Nine-year-old Keats has two older sisters and one younger one. With that many kids in the family, their parents regularly hire nannies to take care of them. Keats hasn’t enjoyed this much. The always-female nannies dote on his sisters and ignore him. So when their newest nanny is a man—or Manny, as he insists they call him—he’s pretty excited. Even more so when the Manny brings adventure to them every day! The Manny’s personal motto is “be interesting” and he makes every day fun for Keats by playing loud 80s music, actually eating off the floor if it’s “so clean you can eat off it”, or wearing funny costumes. But Lulu, Keats’ preteen sister, is embarrassed by these hijinks and keeps a book of ‘evidence’ of why she thinks that the Manny isn’t a good babysitter. Keats has every reason to worry that she’ll take it to their parents to get the Manny fired!
The Manny Files is really a fun read. The author has a knack for writing from a child’s perspective; the digressions in the text feel very genuine to conversations with children that age, but never goes so far away that it makes the narrative confusing. Keats’ feelings are genuine and relatable, from being bullied to being afraid to go off the high jump and beyond. His reactions are shown instead of told, and Keats feels like a very genuine person.
This book is often laugh-out-loud funny even to the adult reader, and I frequently paused to read bits out loud to my fiancee. But that doesn’t make it irreverent. The serious moments are treated with gravity by both Keats and the narrator, and there was a part in the book—I won’t spoil you—where I had to put my kindle down and take a ten minute break because I’d started to cry.

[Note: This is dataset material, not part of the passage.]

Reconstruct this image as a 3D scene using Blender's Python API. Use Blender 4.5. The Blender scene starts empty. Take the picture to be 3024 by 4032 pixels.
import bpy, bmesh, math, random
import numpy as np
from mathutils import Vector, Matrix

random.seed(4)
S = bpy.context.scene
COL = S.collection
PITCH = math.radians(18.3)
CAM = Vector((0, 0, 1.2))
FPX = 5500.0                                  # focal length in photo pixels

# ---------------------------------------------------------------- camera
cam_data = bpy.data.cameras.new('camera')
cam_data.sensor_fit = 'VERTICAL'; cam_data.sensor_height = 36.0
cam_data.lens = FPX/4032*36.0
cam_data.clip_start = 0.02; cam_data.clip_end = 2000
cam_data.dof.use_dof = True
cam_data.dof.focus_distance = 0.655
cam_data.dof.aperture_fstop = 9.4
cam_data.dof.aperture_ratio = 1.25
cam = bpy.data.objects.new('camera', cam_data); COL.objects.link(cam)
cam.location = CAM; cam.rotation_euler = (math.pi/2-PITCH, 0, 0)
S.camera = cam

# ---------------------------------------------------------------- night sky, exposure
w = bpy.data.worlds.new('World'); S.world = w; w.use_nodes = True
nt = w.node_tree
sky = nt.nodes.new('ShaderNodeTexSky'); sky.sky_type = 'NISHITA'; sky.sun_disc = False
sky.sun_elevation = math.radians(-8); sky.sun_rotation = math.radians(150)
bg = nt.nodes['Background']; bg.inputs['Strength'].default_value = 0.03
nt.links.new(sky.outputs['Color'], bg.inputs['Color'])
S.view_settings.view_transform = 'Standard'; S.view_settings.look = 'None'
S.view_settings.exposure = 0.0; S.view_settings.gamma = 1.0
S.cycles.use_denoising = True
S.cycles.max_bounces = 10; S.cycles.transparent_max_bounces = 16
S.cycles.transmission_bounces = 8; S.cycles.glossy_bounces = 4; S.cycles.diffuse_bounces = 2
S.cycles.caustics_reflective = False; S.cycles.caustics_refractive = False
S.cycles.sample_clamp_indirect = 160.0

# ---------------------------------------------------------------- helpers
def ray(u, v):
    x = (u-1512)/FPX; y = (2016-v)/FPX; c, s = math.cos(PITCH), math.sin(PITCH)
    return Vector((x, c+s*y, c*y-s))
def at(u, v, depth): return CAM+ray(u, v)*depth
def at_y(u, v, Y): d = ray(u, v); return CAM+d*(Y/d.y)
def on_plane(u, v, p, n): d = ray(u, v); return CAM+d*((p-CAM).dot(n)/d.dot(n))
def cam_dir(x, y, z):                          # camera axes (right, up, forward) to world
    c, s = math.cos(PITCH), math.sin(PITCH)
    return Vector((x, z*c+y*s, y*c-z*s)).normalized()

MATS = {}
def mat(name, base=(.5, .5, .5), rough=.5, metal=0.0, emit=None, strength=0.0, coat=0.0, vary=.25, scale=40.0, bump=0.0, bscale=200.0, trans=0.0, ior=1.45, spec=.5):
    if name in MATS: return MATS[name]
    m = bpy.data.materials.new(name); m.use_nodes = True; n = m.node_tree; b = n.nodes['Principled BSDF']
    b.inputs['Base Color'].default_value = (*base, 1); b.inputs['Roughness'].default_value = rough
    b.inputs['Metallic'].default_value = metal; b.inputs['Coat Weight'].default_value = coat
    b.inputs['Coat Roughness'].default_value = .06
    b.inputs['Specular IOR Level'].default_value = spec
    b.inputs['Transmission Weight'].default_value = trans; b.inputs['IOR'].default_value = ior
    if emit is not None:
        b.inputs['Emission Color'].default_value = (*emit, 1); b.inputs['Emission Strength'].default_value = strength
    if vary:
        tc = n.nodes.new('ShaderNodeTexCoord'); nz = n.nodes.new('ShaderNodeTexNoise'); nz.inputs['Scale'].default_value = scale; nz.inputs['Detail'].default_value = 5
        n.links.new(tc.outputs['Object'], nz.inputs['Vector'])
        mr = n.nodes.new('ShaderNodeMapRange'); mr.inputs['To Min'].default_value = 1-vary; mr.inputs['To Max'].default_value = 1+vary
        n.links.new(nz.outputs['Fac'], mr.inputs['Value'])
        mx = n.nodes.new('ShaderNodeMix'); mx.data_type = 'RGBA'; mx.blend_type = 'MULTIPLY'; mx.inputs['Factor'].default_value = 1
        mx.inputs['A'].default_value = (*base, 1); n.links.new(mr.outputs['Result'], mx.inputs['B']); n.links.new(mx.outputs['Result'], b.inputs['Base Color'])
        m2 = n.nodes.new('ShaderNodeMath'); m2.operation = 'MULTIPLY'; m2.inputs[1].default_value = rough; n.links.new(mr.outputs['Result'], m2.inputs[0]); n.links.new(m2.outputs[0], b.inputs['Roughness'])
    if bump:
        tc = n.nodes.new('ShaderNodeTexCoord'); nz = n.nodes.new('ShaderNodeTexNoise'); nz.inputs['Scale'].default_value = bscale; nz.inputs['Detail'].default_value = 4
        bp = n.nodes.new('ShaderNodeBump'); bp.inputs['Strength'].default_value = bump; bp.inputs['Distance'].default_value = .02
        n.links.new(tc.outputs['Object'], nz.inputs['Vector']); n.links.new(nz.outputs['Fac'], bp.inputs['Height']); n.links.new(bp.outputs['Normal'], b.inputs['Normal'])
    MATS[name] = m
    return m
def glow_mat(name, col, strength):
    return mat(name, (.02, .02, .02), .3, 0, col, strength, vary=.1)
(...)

You care about Keats, but you care about the adults in his life too, and his siblings, and of course the Manny. I had been a little worried before starting about reading a book with a gay character who’s most defined by his exuberance and flamboyance, but the book solved my doubts. The Manny is a real person, performing his job which involves being larger than life, but his relationship with Uncle Max (which is hardly a secret to the adult readers when you read them together) is genuine, and we see hints of old hurts and tired experiences in his own life that inform how he reacts to the kids’ experiences.
I was very interested in Keats’ changing relationship with his bully, and how we got to see Keats develop empathy. I’m often also wary of the “the bully has a hard life and you just need to be nice to them” stories (as someone who was bullied as a kid myself), but this particular bully’s moods and neediness did come through loud and clear.
I know there’s a sequel and I’m looking forward to reading it soon. I hope too that there will be more books in this series even before I get to read Hit the Road, Manny; that’s how charmed I was by this story!